I've been swearing, SWEARING, that I was going to dust off the blog and start writing again. That day has come. I'm still struggling with how to parse out my "audiences" for this blog. If you know me from the personal social media sphere, you know my politics, my weaknesses and whimsy. If you know me from the LinkedIn space time continuum, then you know that I geek out pretty hard on healthcare, technology and in general the new world of work. Those threads are similar, albeit a bit more pointed when I'm speaking semi-privately to an audience of friends and former colleagues that generally share my values. I also wear different glasses depending on whom I'm talking to.

Sometimes I think it would be a good idea to start an email newsletter for the small audience that might be interested in my longer and more opinionated ramblings, but I worry that many people are just not ready for that kind of commitment. Email is a funny thing that way. For personal correspondence, most people are very stingy with it. I have been thinking hard about a blast email to my contacts to drum up business for TMO or at least refer me to a job with a company that has good values and mission, but I've put that off for a while.

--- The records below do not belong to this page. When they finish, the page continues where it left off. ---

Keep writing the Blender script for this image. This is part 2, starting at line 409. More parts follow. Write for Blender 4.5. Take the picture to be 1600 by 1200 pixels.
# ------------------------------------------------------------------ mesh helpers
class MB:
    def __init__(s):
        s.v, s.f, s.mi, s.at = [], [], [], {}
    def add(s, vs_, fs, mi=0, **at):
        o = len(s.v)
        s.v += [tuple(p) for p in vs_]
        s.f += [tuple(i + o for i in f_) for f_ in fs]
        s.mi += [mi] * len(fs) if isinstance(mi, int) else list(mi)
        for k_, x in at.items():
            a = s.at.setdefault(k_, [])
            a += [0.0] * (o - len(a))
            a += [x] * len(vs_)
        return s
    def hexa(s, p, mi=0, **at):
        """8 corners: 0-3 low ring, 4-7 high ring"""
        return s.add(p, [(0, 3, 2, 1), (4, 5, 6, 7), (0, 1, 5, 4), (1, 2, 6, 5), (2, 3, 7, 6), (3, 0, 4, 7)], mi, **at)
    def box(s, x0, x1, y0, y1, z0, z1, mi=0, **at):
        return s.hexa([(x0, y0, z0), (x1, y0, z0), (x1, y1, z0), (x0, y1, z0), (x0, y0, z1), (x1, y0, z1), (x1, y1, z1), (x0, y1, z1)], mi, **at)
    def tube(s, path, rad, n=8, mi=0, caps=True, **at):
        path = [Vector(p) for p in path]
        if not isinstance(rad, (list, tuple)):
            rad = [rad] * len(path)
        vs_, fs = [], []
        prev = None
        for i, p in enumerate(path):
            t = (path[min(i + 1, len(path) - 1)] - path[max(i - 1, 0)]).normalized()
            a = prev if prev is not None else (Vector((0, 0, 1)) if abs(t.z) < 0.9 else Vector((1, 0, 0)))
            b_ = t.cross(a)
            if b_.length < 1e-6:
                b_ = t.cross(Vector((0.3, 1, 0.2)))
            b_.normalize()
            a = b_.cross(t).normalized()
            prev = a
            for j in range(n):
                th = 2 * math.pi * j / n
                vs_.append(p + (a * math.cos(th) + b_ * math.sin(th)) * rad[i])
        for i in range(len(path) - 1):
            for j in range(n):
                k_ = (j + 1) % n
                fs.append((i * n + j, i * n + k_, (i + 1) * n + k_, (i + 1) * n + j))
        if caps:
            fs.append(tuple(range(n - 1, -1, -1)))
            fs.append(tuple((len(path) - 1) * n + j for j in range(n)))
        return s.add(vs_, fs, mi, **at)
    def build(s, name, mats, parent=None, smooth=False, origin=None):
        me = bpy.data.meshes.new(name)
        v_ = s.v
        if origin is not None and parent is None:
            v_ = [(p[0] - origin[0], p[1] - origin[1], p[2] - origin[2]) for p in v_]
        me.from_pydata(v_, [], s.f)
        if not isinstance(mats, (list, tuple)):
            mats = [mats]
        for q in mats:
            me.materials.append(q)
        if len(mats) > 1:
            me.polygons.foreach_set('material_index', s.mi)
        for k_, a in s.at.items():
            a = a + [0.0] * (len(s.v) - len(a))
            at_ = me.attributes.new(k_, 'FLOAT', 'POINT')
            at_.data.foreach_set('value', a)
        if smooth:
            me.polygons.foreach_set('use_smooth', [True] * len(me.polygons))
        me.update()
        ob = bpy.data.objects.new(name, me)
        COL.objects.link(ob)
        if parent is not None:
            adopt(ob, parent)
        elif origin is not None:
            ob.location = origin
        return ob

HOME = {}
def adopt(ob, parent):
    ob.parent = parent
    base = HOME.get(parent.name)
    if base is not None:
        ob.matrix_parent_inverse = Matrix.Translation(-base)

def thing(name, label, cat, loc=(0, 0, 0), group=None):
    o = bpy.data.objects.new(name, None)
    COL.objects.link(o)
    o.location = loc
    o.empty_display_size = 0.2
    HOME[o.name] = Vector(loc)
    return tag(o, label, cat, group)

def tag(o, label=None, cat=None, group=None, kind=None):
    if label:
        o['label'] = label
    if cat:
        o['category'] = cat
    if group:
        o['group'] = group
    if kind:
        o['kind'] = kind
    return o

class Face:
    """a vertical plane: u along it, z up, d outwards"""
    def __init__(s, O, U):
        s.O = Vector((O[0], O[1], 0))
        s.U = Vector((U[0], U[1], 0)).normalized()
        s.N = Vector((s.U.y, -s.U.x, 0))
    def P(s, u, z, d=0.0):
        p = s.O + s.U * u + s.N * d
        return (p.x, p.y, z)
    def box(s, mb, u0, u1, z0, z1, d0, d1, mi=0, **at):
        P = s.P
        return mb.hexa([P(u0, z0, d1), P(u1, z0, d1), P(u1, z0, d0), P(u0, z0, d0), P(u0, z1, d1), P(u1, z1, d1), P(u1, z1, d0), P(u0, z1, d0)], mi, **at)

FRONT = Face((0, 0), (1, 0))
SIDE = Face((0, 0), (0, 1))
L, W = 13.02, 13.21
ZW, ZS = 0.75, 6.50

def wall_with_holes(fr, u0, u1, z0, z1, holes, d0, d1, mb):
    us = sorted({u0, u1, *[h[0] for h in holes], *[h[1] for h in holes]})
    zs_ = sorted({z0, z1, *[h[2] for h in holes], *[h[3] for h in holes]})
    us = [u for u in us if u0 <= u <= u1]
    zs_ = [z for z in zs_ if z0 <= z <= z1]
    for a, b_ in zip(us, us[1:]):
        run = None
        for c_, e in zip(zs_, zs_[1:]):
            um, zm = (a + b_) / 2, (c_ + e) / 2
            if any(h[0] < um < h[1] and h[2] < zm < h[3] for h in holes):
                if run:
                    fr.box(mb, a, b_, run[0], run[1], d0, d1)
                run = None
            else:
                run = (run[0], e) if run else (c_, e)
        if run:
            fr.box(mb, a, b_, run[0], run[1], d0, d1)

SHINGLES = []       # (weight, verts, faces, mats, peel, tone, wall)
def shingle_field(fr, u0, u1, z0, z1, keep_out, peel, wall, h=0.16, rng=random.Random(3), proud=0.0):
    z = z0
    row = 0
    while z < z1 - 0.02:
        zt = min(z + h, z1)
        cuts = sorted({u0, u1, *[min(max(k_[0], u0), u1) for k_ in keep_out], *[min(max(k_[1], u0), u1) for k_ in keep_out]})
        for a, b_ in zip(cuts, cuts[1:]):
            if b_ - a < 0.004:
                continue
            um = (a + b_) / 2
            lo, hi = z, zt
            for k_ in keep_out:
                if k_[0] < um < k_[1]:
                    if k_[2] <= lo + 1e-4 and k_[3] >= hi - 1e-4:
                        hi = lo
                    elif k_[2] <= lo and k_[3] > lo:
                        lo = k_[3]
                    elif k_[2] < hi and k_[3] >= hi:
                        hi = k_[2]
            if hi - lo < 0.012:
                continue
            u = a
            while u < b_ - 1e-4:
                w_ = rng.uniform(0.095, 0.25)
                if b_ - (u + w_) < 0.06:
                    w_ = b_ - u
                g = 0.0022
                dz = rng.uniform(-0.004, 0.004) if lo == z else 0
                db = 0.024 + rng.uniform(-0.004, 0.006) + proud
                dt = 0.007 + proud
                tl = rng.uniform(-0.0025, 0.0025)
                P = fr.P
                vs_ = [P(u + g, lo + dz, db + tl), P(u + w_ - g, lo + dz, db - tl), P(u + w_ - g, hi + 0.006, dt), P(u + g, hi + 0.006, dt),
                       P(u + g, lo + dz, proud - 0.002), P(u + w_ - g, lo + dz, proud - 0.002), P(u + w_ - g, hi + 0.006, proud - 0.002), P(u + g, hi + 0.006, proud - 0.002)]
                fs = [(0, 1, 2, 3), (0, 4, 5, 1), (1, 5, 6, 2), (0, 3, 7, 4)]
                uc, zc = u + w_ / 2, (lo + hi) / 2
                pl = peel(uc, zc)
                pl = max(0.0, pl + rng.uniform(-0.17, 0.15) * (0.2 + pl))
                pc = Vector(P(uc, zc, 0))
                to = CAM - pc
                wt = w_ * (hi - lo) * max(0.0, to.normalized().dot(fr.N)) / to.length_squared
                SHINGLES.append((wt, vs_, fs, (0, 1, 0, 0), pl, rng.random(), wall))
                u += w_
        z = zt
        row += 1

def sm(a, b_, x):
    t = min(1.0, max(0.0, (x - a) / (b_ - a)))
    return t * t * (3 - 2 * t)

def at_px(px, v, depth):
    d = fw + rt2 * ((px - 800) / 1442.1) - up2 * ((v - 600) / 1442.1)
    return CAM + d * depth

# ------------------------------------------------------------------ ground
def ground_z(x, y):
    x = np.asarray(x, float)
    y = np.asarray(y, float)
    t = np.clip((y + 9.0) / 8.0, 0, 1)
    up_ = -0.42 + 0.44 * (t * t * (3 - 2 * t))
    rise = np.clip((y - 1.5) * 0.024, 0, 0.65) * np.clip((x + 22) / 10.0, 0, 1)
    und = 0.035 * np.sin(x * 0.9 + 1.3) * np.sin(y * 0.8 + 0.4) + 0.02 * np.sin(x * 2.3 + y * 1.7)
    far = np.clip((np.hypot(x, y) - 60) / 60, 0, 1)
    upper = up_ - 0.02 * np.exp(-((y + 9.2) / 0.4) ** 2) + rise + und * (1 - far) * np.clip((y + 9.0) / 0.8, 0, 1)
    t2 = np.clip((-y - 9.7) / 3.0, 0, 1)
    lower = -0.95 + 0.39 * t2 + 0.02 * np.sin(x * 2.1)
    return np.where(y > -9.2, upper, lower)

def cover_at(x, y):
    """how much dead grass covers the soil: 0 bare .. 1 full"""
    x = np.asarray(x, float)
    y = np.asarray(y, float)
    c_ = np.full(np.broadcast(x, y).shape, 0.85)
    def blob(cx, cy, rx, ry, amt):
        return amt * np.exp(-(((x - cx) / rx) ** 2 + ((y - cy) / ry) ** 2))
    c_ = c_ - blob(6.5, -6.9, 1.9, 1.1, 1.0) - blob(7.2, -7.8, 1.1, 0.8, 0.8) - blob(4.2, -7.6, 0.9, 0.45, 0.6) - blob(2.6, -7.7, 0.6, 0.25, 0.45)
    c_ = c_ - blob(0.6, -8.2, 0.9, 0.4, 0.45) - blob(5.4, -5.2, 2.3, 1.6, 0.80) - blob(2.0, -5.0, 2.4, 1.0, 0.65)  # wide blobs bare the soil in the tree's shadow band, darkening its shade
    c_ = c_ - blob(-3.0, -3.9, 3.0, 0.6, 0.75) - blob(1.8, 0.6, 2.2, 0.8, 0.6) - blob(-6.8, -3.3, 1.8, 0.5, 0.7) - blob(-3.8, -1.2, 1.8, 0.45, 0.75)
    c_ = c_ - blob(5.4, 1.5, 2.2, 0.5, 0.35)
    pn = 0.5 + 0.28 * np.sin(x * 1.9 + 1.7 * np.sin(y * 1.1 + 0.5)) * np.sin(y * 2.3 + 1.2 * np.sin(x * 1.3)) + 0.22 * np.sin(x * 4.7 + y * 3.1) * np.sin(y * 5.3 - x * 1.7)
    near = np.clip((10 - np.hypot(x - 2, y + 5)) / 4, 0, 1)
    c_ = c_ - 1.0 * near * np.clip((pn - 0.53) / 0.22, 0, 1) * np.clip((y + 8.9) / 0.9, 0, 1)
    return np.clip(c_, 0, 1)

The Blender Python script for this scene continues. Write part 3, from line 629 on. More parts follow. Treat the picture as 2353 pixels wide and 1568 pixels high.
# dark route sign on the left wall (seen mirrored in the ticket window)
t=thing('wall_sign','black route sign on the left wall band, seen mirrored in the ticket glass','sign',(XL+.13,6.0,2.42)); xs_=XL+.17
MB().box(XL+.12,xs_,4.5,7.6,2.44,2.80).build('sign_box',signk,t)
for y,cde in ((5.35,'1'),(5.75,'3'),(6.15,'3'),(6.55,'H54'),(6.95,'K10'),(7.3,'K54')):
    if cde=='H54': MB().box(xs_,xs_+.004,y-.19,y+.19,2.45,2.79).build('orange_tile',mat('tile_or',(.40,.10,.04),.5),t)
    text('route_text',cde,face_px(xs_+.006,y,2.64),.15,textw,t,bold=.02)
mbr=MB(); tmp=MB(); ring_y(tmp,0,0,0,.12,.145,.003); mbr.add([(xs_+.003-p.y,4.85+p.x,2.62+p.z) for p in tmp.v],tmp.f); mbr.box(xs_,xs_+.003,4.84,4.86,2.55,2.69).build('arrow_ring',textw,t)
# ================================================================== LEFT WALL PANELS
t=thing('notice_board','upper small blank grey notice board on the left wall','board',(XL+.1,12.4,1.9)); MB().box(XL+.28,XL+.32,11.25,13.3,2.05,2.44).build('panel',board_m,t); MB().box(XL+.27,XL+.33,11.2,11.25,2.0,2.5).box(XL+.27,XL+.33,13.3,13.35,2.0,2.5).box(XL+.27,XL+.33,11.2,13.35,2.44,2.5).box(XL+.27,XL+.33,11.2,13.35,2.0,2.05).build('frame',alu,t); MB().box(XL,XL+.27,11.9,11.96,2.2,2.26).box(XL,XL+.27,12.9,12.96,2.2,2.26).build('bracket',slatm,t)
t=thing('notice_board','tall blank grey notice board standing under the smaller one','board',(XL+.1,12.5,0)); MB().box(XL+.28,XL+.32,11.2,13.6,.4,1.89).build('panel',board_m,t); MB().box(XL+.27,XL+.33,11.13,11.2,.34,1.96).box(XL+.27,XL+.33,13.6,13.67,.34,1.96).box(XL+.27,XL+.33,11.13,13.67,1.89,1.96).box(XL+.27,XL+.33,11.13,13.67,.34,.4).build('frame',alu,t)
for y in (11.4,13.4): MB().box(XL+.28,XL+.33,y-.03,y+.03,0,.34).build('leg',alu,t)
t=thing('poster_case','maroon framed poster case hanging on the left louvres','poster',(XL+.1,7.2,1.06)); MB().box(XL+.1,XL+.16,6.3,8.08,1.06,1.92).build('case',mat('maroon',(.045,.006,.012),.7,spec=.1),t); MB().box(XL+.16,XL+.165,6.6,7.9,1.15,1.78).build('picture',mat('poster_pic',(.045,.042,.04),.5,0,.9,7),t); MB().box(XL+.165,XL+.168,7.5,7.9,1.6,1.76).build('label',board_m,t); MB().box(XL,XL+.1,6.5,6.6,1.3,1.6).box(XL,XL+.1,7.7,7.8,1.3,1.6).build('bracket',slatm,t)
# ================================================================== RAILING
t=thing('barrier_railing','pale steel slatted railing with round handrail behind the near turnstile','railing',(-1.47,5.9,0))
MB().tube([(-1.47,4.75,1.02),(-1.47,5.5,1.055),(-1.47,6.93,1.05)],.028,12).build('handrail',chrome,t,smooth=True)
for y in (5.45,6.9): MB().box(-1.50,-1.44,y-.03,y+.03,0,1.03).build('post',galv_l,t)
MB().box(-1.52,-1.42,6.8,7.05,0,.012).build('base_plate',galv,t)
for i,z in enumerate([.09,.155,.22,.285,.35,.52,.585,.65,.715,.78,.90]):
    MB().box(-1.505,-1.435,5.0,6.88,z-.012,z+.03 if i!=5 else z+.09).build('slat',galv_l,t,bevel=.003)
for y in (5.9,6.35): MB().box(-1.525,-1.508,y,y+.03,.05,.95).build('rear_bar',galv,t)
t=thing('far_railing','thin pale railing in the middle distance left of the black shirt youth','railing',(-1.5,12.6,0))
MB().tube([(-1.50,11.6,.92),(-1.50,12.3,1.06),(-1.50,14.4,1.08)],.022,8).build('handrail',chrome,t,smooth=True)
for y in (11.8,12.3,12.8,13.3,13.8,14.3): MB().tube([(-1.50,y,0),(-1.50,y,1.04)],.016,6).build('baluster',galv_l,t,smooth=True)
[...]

Worried about that whole sanctity of the inbox sort of thing. And maybe my fear of rejection will be so heightened that I will cry each time someone unsubscribes.

So for now, I'm committing to just blow out this old blog again. I try to journal every day by hand, and I'll try to put something thoughtful and of hopefully some value or interest in each of these posts.

Despite the near-certain apocalypse, I'd love to move to Los Angeles. Or at least have an excuse to travel there regularly. I have no illusions about what it would take to live there: big piles of money, but it stirs my imagination like no other city in the country. Sure, Seattle or Denver would be much more practical and perhaps aligned with our lives, but there is something that I find fascinating about the city; its crevices and artifacts of both its vapidness and its role as a testing ground for modern culture. And don't forget that it's likely the biggest center of manufacturing in the entire country, even the LA-style weirdos have factories going full bore.

It's still a city where people go to re-invent themselves or find fortunes, and certainly all those stories don't play out. There's even deeper misery there today. But there has been no surer example of American optimism and hope as LA in the 20th century and that pull is still there for me today.